2009.01.20
From the Harrison Museum: Remembering 'the struggles'
From her seat at the Harrison Museum of African American Culture, Maxine Joiner Wright looked at the 2 million-plus people gathered in Washington and choked up.
“Just think about it: Each one of them represents a family out there. This is how far we’ve come.”
“Hold it together,” Jackie Williams said, comforting her. They were among 20 black Roanokers gathered in front of a wide-screen television in what was once a segregated school for blacks.
As the ceremony began, boxes of tissues were passed between rows.
Celebrants nodded and hugged each other and provided call-and- response commentary to the speakers, enthusing "thank you, Lord" and "let it grow" and "yes, we can."
When Obama ended his first speech as president, 84-year-old Bob Hale put his hands in the air and shouted: “Our president! Yes!”
Like nearly everyone else in the room, Sarina Paynter wept. “I remember what it is to get on the bus and have to fight.” She recalled her nephew playing basketball on an integrated team — but never getting the ball passed to him because he was black.
As a college student at Virginia State University, Paynter had to study with hand-me-down textbooks from the University of Virginia. “I know the struggles. I remember daddy telling me to get an education ‘cause can’t nobody take what you put in your head.’
“We’ve come so far,” Paynter added. “Now we have to pray so hard.”
For the first time in his 80-plus years, Bob Hale said he sang “The Star-Spangled Banner” — and really meant it. “Finally, we are really more American than we are African now,” Hale said.

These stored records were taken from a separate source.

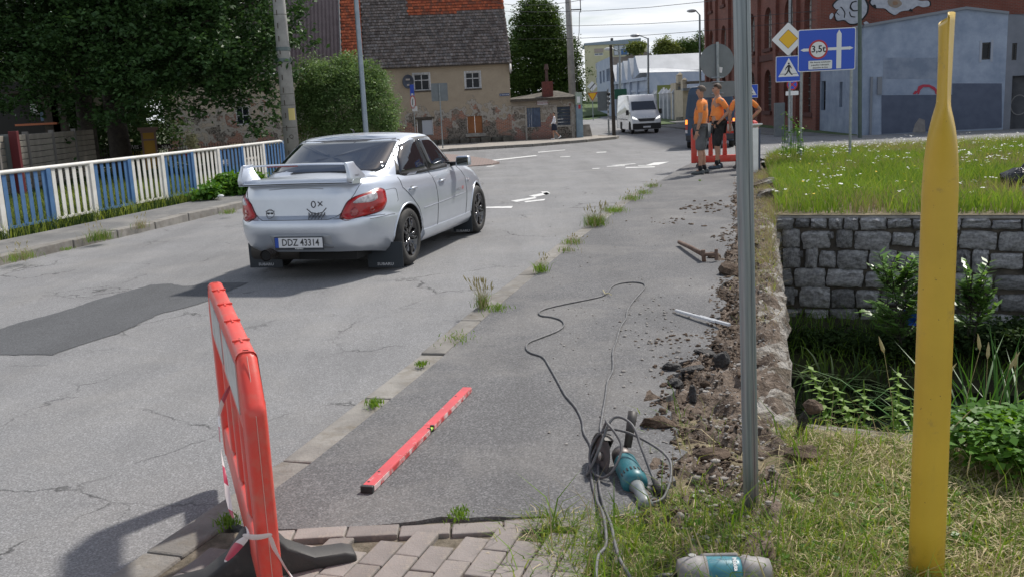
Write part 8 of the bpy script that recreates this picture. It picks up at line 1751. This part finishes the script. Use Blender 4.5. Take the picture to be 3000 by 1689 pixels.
# barley-like stalks in front
def stalks(name, pts, h0, m, label, kind='stuff', rr=.0032):
    q = MB()
    for (x, y) in pts:
        h = h0*rn.uniform(.7, 1.25); b = Vector((x, y, -.03)); e = b+Vector((rn.uniform(-.10, .10), rn.uniform(-.06, .06), h)); q.tube([b, (b+e)/2+Vector((rn.uniform(-.02, .02), 0, 0)), e], .0012, 4); d = (e-b).normalized()+Vector((rn.uniform(-.5, .5), 0, 0)); q.tube([e, e+d*.02, e+d*.05, e+d*.085], [.0015, rr, rr*.8, .0008], 6)
    return tag(q.build(name, m), kind=kind)
stalks('barley_heads', [(rn.uniform(.45, 2.4), rn.uniform(2.6, 4.0)) for _ in range(46)], .20, m_seed, '')
# meadow
def mfac(n, y0=12.0, y1=28, xm=20): 
    P = scat(n, (3.5, xm), (7, y1), mead_in); P[:, 2] = [gz(y) for _, y, _ in P]; return P
Pm = mfac(150000, xm=17); d_ = np.array([b-farw(a) for a, b, _ in Pm]); c = np.array([pn(a, b, .35)+.5*pn(a, b, 1.3, 2)+NP.normal()*.18 for a, b, _ in Pm]); y_ = Pm[:, 1]
hh_ = np.where(d_ < 1.0, .6, 1.0); green = (c > -.22) & (y_ < 21) | (c > .10); dry = ~green
grass('meadow_green', Pm[green & (d_ > .2)][::1], .29, .012, gm4, lean=.6); grass('meadow_dry', Pm[dry & (d_ > .12)], .25, .008, gm2, lean=.4); grass('meadow_dark', Pm[(d_ > .4)][::5], .33, .010, gm3, lean=.5)
Pf = mfac(1500, xm=15); keep = np.array([pn(a, b, .55, 5)+.5*pn(a, b, 1.6, 8)+.35*(17 < b < 24)-.15*(b<15) > .03 for a, b, _ in Pf]); Pf = Pf[keep]; Pf[:, 2] += NP.uniform(.27, .45, len(Pf)); fm = M('white_flower', (0.72, 0.72, 0.68), rough=.8)
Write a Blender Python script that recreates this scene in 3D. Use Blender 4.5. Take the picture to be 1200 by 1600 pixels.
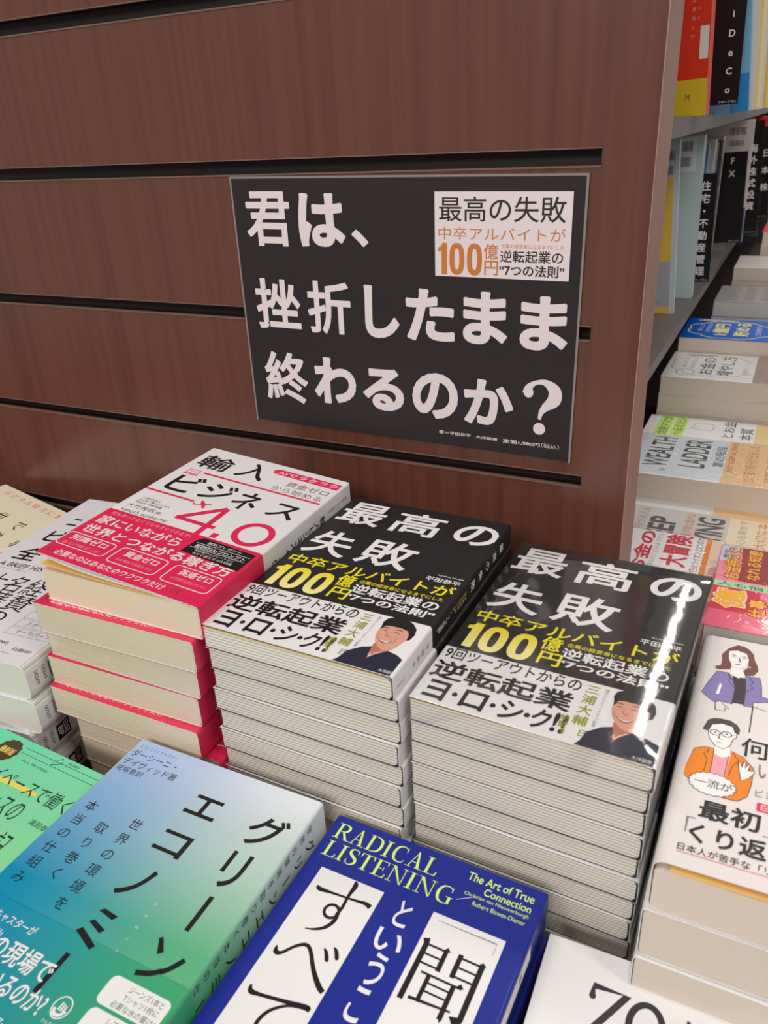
import bpy, math, random
from mathutils import Vector, Matrix

# ------------------------------------------------------------------ scene, camera, light
for o in list(bpy.data.objects):
    bpy.data.objects.remove(o)
SC = bpy.context.scene
COL = SC.collection
SC.view_settings.view_transform = 'Standard'
SC.view_settings.look = 'None'
SC.view_settings.gamma = 1.0
SC.view_settings.exposure = -0.22
SC.view_settings.use_curve_mapping = False

cam_d = bpy.data.cameras.new('camera')
cam = bpy.data.objects.new('camera', cam_d)
COL.objects.link(cam)
cam_d.sensor_fit = 'VERTICAL'
cam_d.sensor_height = 36.0
cam_d.lens = 28.1768
cam_d.clip_start = 0.01
cam.location = (0.25508, -0.54225, 0.40317)
cam.rotation_euler = (1.116048, 0.049617, 0.458964)
cam_d.dof.use_dof = True
cam_d.dof.focus_distance = 0.60
cam_d.dof.aperture_fstop = 16.0
SC.camera = cam

world = bpy.data.worlds.new('shop_ambience')
SC.world = world
world.use_nodes = True
bg = world.node_tree.nodes['Background']
bg.inputs[0].default_value = (1.0, 0.95, 0.92, 1)
bg.inputs[1].default_value = 0.36


def area(name, loc, size, power, target, color=(1.0, 0.955, 0.915), sy=None):
    d = bpy.data.lights.new(name, 'AREA')
    d.shape = 'RECTANGLE'
    d.size = size
    d.size_y = sy or size
    d.energy = power
    d.color = color
    o = bpy.data.objects.new(name, d)
    COL.objects.link(o)
    o.location = loc
    o.rotation_euler = (Vector(target) - Vector(loc)).to_track_quat('-Z', 'Y').to_euler()
    return o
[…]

“I won’t forget the struggles we went through to get here, but right now I feel more American than I’ve ever felt in my life.”
— Beth Macy






This is somehting many non-minorites do not understand, looking at the history of American Presidents...just the pictures of them makes this a huge deal and a true victory. Someone that years ago would have been hung and/or enslaved and called "boy" as if it were his name is now RUNNING THE COUNTRY.